● Objective
Pull out every line from the listing that has the word "part".

══ Data excerpt

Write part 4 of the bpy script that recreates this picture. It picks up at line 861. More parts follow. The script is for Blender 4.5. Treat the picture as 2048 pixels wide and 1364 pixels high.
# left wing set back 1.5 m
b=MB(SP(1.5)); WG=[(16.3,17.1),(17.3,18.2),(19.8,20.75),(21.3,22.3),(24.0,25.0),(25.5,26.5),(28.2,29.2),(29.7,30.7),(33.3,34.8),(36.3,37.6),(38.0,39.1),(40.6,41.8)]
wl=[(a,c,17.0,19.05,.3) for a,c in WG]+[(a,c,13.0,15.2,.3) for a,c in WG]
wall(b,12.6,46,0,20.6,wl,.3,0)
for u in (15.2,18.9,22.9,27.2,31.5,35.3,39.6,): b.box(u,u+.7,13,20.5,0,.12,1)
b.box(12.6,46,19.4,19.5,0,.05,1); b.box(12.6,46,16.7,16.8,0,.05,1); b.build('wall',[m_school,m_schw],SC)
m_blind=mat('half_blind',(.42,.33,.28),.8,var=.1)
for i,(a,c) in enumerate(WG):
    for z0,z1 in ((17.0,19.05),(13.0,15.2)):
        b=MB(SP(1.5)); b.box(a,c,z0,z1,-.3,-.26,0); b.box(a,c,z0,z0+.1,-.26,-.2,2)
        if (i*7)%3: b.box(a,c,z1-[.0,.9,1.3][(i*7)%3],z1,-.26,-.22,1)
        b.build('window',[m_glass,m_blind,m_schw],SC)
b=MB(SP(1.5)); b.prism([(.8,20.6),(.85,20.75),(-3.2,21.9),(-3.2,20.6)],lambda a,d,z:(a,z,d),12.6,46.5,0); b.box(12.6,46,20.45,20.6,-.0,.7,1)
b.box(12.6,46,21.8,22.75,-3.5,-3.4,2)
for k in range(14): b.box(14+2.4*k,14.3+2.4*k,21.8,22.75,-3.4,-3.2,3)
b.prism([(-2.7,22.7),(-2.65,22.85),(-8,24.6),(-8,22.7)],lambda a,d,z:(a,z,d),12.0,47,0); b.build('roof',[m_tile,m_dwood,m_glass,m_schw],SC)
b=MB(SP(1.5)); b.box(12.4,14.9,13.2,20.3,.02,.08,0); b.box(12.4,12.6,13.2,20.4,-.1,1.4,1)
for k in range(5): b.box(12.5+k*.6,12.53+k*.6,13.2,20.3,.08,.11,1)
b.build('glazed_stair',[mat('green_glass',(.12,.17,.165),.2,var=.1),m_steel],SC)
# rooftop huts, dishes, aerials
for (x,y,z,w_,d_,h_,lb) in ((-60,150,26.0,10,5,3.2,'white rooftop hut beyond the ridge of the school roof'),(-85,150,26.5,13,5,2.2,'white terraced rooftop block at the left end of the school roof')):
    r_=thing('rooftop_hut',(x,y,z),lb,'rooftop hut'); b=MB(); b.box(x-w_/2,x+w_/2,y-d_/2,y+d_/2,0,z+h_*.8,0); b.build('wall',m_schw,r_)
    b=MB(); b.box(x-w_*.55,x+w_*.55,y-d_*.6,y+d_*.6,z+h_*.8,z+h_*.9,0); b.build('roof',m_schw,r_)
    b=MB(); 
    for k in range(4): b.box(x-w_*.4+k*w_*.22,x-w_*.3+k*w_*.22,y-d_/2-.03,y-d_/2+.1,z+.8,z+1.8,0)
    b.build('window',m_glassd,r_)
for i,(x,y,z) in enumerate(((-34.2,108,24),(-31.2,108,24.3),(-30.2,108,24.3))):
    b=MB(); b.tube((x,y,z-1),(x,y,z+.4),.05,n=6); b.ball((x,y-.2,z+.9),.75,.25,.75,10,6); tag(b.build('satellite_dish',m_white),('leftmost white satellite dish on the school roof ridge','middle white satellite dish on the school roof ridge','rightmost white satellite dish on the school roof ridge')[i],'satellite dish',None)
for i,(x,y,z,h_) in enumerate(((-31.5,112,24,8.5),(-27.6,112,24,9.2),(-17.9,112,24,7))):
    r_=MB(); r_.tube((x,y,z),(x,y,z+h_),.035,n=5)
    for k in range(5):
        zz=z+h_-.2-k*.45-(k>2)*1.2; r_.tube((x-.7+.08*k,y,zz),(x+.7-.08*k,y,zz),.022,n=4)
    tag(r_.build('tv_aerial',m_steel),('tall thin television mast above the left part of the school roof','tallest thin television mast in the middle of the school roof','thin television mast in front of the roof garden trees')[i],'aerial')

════

● Response
Write part 4 of the bpy script that recreates this picture. It picks up at line 861. More parts follow. The script is for Blender 4.5. Treat the picture as 2048 pixels wide and 1364 pixels high.
    tag(r_.build('tv_aerial',m_steel),('tall thin television mast above the left part of the school roof','tallest thin television mast in the middle of the school roof','thin television mast in front of the roof garden trees')[i],'aerial')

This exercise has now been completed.